Scene modeling code data:
════
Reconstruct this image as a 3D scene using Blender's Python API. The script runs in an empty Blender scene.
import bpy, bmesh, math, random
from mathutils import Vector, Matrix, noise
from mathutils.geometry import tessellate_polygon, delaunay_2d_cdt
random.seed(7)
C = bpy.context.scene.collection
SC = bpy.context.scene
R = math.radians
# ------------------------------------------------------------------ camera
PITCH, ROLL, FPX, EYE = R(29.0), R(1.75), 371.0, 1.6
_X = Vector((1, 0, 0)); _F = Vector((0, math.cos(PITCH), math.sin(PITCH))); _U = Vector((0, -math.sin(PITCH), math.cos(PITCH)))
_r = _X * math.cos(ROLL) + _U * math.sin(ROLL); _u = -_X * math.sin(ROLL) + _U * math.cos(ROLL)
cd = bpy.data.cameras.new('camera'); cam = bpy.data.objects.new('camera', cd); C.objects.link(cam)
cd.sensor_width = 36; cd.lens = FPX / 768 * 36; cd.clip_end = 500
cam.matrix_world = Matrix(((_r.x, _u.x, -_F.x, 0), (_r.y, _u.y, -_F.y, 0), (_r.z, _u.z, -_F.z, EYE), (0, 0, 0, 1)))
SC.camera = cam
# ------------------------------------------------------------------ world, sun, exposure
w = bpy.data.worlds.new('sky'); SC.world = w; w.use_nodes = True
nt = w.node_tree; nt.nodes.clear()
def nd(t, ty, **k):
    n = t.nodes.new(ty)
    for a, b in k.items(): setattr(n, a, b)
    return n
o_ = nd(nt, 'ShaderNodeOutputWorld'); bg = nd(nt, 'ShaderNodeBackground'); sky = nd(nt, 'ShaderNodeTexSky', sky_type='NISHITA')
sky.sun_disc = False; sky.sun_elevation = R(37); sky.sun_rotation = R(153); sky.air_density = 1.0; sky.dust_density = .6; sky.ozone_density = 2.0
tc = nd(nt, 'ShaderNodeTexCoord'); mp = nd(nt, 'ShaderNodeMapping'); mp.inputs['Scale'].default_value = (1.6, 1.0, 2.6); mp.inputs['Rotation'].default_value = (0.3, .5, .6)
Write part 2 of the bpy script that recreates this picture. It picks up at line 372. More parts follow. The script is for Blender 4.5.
════
Produce an exact copy of all the records.

Reconstruct this image as a 3D scene using Blender's Python API. The script runs in an empty Blender scene.
import bpy, bmesh, math, random
from mathutils import Vector, Matrix, noise
from mathutils.geometry import tessellate_polygon, delaunay_2d_cdt
random.seed(7)
C = bpy.context.scene.collection
SC = bpy.context.scene
R = math.radians
# ------------------------------------------------------------------ camera
PITCH, ROLL, FPX, EYE = R(29.0), R(1.75), 371.0, 1.6
_X = Vector((1, 0, 0)); _F = Vector((0, math.cos(PITCH), math.sin(PITCH))); _U = Vector((0, -math.sin(PITCH), math.cos(PITCH)))
_r = _X * math.cos(ROLL) + _U * math.sin(ROLL); _u = -_X * math.sin(ROLL) + _U * math.cos(ROLL)
cd = bpy.data.cameras.new('camera'); cam = bpy.data.objects.new('camera', cd); C.objects.link(cam)
cd.sensor_width = 36; cd.lens = FPX / 768 * 36; cd.clip_end = 500
cam.matrix_world = Matrix(((_r.x, _u.x, -_F.x, 0), (_r.y, _u.y, -_F.y, 0), (_r.z, _u.z, -_F.z, EYE), (0, 0, 0, 1)))
SC.camera = cam
# ------------------------------------------------------------------ world, sun, exposure
w = bpy.data.worlds.new('sky'); SC.world = w; w.use_nodes = True
nt = w.node_tree; nt.nodes.clear()
def nd(t, ty, **k):
    n = t.nodes.new(ty)
    for a, b in k.items(): setattr(n, a, b)
    return n
o_ = nd(nt, 'ShaderNodeOutputWorld'); bg = nd(nt, 'ShaderNodeBackground'); sky = nd(nt, 'ShaderNodeTexSky', sky_type='NISHITA')
sky.sun_disc = False; sky.sun_elevation = R(37); sky.sun_rotation = R(153); sky.air_density = 1.0; sky.dust_density = .6; sky.ozone_density = 2.0
tc = nd(nt, 'ShaderNodeTexCoord'); mp = nd(nt, 'ShaderNodeMapping'); mp.inputs['Scale'].default_value = (1.6, 1.0, 2.6); mp.inputs['Rotation'].default_value = (0.3, .5, .6)
Write part 2 of the bpy script that recreates this picture. It picks up at line 372. More parts follow. The script is for Blender 4.5.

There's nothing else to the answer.